Ontem, o Senado americano ouviu Antigone Davis, diretor de segurança global do Facebook. Ele repetiu os argumentos que a gigante das redes sociais já vinha apresentando desde o aparecimento das denúncias, reforçados em declaração oficial divulgada na noite anterior à audiência. O objetivo era tentar rebater a acusação, que deu o tom da maioria das perguntas de senadores democratas e republicanos, de que o Facebook atuou conscientemente para priorizar seus lucros em detrimento da saúde dos adolescentes, negligenciando as informações sobre os efeitos negativos da plataforma.

Os senadores reforçaram que, diante do histórico de violações associado ao Facebook e das informações mais recentes, seria muito difícil confiar que a empresa estaria disposta a atuar para garantir a integridade de crianças e adolescentes. Uma das denúncias que mais repercutiu aponta que, em apresentação interna a funcionários, de março de 2020, o Instagram citou uma pesquisa conduzida por sua própria equipe e concluiu: “nós fazemos com que os problemas de imagem corporal sejam mais graves para uma entre três meninas”. Para os senadores, nenhuma atitude tomada desde então foi compatível com um tratamento adequado ao problema, que priorizasse a saúde e bem-estar do público mais jovem.

O diretor do Facebook argumentou que o objetivo dos estudos seria justamente desenvolver ferramentas para aumentar a segurança e “para tornar nossas plataformas melhores, para minimizar o que é ruim e maximizar o que é bom e para identificar proativamente onde podemos melhorar”. Repetindo quase que palavra a palavra os pronunciamentos oficiais, ele reafirmou que “o Facebook está comprometido em criar produtos melhores para os jovens e fazer todo o possível para proteger sua privacidade, segurança e bem-estar em nossas plataformas.”

Outras das informações divulgadas pelo jornal apontam que o Facebook manteria uma espécie de “lista VIP” de celebridades a quem as regras de publicações não seriam aplicadas. Conteúdos questionáveis, sensíveis e que poderiam violar direitos ficariam, assim, livres para circular a partir de contas com dezenas de milhões de seguidores. Além disso, a corporação de mídia reconhece que traficantes de seres humanos usam ativamente a plataforma para praticar crimes e que uma das mudanças de algoritmos implementadas teria alimentado a circulação de postagens controversas, sem que fosse possível limitá-las. 

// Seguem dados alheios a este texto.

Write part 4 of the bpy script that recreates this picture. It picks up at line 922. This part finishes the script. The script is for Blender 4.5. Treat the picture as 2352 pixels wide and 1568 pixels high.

A chefe de pesquisa do Instagram, Pratiti Raychoudhury, havia minimizado o estudo em declaração dada a um blog no último domingo. Como destaca O Globo, ela afirmou que a pesquisa vazada seria uma pequena amostra, feita com 40 adolescentes, e que os dados não seriam conclusivos. A executiva ressaltou ainda que os dados mostram um “lado bom” da rede: adolescentes teriam relatado que o uso da plataforma auxiliou a sentirem-se melhores em categorias como solidão e ansiedade. 

Como apenas constatar – mais uma vez – a falta de comprometimento das grandes corporações com a saúde e a garantia de direitos das populações mais vulneráveis está longe de resolver o problema, resta saber se alguma medida regulatória será tomada para deter os gigantes das redes sociais. Até agora, os senadores americanos apenas pontuam a necessidade de modernizar a lei que, no país, rege os sites que coletam dados sobre crianças – a chamada Lei de Proteção à Privacidade da Criança na Internet, de 1998.